Wei Dai on stumbling into Bitcoin and the missed gold rush

Participants: Wei Dai

LessWrong post “Look for the Next Tech Gold Rush?”, July 19, 2014:

Wei Dai — creator of the b-money proposal (1998) and cited as reference [1] in the Bitcoin whitepaper — described how he nearly missed Bitcoin entirely:

On Satoshi’s direct outreach:

“In early 2009, someone named Satoshi Nakamoto emailed me personally with an announcement that he had published version 0.1 of Bitcoin. I didn’t pay much attention at the time (I was more interested in Less Wrong than Cypherpunks at that point), but then in early 2011 I saw a LW article about Bitcoin, which prompted me to start mining it.”

On his return from mining:

“That approximately $200 investment (plus maybe another $100 in electricity) is also worth around six figures today.”

On the broader lesson:

“Clearly, technological advances can sometimes create gold rush-like situations… it’s possible to stumble into them without even trying. Which makes me think, maybe we should be trying?”
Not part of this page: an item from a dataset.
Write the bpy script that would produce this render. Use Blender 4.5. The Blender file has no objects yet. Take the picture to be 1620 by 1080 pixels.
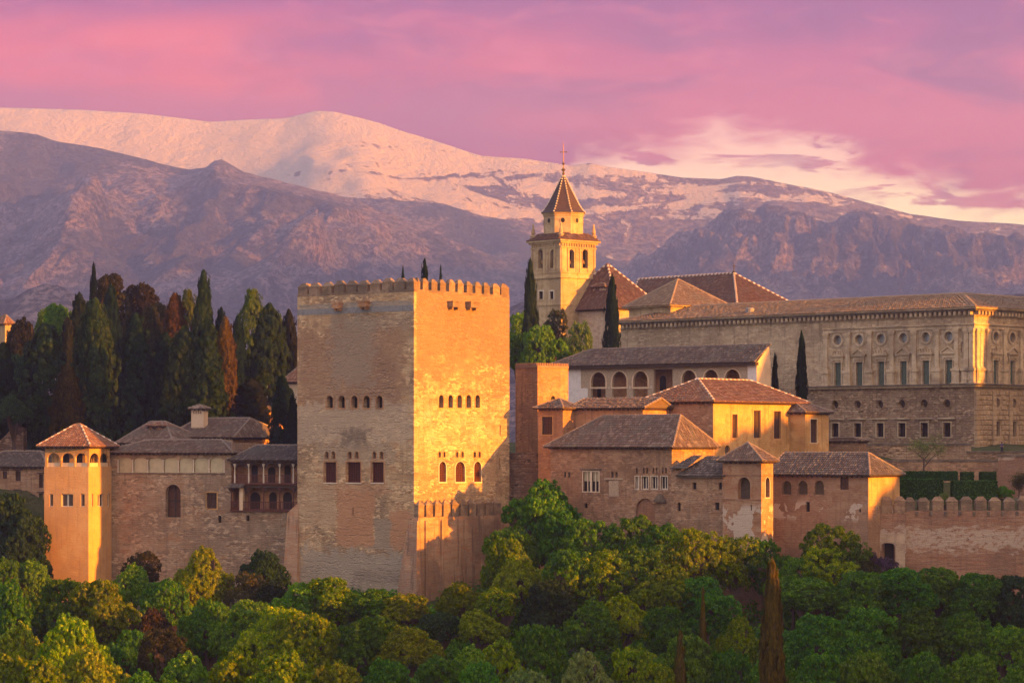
import bpy, bmesh, math, random
import numpy as np
from mathutils import Vector, Matrix, noise
from mathutils.geometry import tessellate_polygon
random.seed(7)
S = bpy.context.scene
COL = S.collection
R_ = math.radians

# ---------------------------------------------------------------- camera, sky, sun, exposure
F = 4275.0            # focal length in photograph pixels (1620 wide)
HZ = 700.0            # horizon row
cam_d = bpy.data.cameras.new('camera'); cam = bpy.data.objects.new('camera', cam_d); COL.objects.link(cam)
cam_d.lens = 95.0; cam_d.sensor_width = 36.0; cam_d.shift_y = 160.0/1620.0
cam_d.clip_start = 1.0; cam_d.clip_end = 60000.0
cam.location = (0, 0, 0); cam.rotation_euler = (math.pi/2, 0, 0)
S.camera = cam
S.view_settings.view_transform = 'Standard'; S.view_settings.look = 'None'
S.view_settings.exposure = 2.1; S.view_settings.gamma = 1.0
SUN_AZ, SUN_EL = 30.0, 7.4
to_sun = Vector((math.cos(R_(SUN_AZ))*math.cos(R_(SUN_EL)), -math.sin(R_(SUN_AZ))*math.cos(R_(SUN_EL)), math.sin(R_(SUN_EL))))
sd = bpy.data.lights.new('sun', 'SUN'); sun = bpy.data.objects.new('sun', sd); COL.objects.link(sun)
sd.energy = 4.0; sd.angle = R_(0.9); sd.color = (1.0, 0.33, 0.015)
sun.rotation_euler = to_sun.to_track_quat('Z', 'Y').to_euler()

class NT:
    """small node-tree helper"""
    def __init__(s, nt): s.nt = nt; s.l = nt.links
    def n(s, t, **kw):
        nd = s.nt.nodes.new(t)
        for k, v in kw.items():
            if hasattr(nd, k): setattr(nd, k, v)
        return nd
    def set(s, sock, v):
        if hasattr(v, 'is_output') or isinstance(v, bpy.types.NodeSocket): s.l.new(v, sock)
        elif v is not None:
            if isinstance(v, (tuple, list)) and len(v) == 3 and sock.type == 'RGBA': v = (*v, 1)
            sock.default_value = v
    def math(s, op, a, b=None, c=None, clamp=False):
        nd = s.n('ShaderNodeMath', operation=op); nd.use_clamp = clamp
        s.set(nd.inputs[0], a)
        if b is not None: s.set(nd.inputs[1], b)
        if c is not None: s.set(nd.inputs[2], c)
        return nd.outputs[0]
    def sst(s, x, a, b, to0=0.0, to1=1.0):
        nd = s.n('ShaderNodeMapRange', interpolation_type='SMOOTHSTEP')
        s.set(nd.inputs[0], x); nd.inputs[1].default_value = a; nd.inputs[2].default_value = b
        nd.inputs[3].default_value = to0; nd.inputs[4].default_value = to1
        return nd.outputs[0]
    def lin(s, x, a, b, to0=0.0, to1=1.0):
        nd = s.n('ShaderNodeMapRange'); s.set(nd.inputs[0], x)
        for i, v in enumerate((a, b, to0, to1)): nd.inputs[i+1].default_value = v
        return nd.outputs[0]
    def mix(s, f, a, b, blend='MIX'):
        nd = s.n('ShaderNodeMix', data_type='RGBA', blend_type=blend)
        s.set(nd.inputs[0], f); s.set(nd.inputs[6], a); s.set(nd.inputs[7], b)
        return nd.outputs[2]
    def map(s, vec, scale=(1,1,1), loc=(0,0,0), rot=(0,0,0)):
        nd = s.n('ShaderNodeMapping'); s.set(nd.inputs[0], vec)
        nd.inputs[1].default_value = loc; nd.inputs[2].default_value = rot; nd.inputs[3].default_value = scale
        return nd.outputs[0]
    def noise(s, vec, scale, detail=4, rough=.55, dist=0.0, col=False):
        nd = s.n('ShaderNodeTexNoise'); s.set(nd.inputs['Vector'], vec)
        nd.inputs['Scale'].default_value = scale; nd.inputs['Detail'].default_value = detail
        nd.inputs['Roughness'].default_value = rough; nd.inputs['Distortion'].default_value = dist
        return nd.outputs['Color' if col else 'Fac']
    def sep(s, vec):
        nd = s.n('ShaderNodeSeparateXYZ'); s.set(nd.inputs[0], vec); return nd.outputs
    def comb(s, x, y, z):
        nd = s.n('ShaderNodeCombineXYZ'); s.set(nd.inputs[0], x); s.set(nd.inputs[1], y); s.set(nd.inputs[2], z); return nd.outputs[0]

def lin3(r, g, b):
    f = lambda c: (c/255/12.92) if c <= 10 else ((c/255+.055)/1.055)**2.4
    return (f(r), f(g), f(b))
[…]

On why he didn’t act in 2009 (comment, July 23):

“My monetary policy views were firmly mainstream, which considers rapid unpredictable changes in prices… to be a really bad thing for a currency.”

On updating beliefs about market efficiency (comment, July 19):

“EMH is the reason I didn’t bother looking… But after stumbling into assets with returns in the 100x-1000x range (or 100% to 500% annualized), twice, it seems time to update a bit.”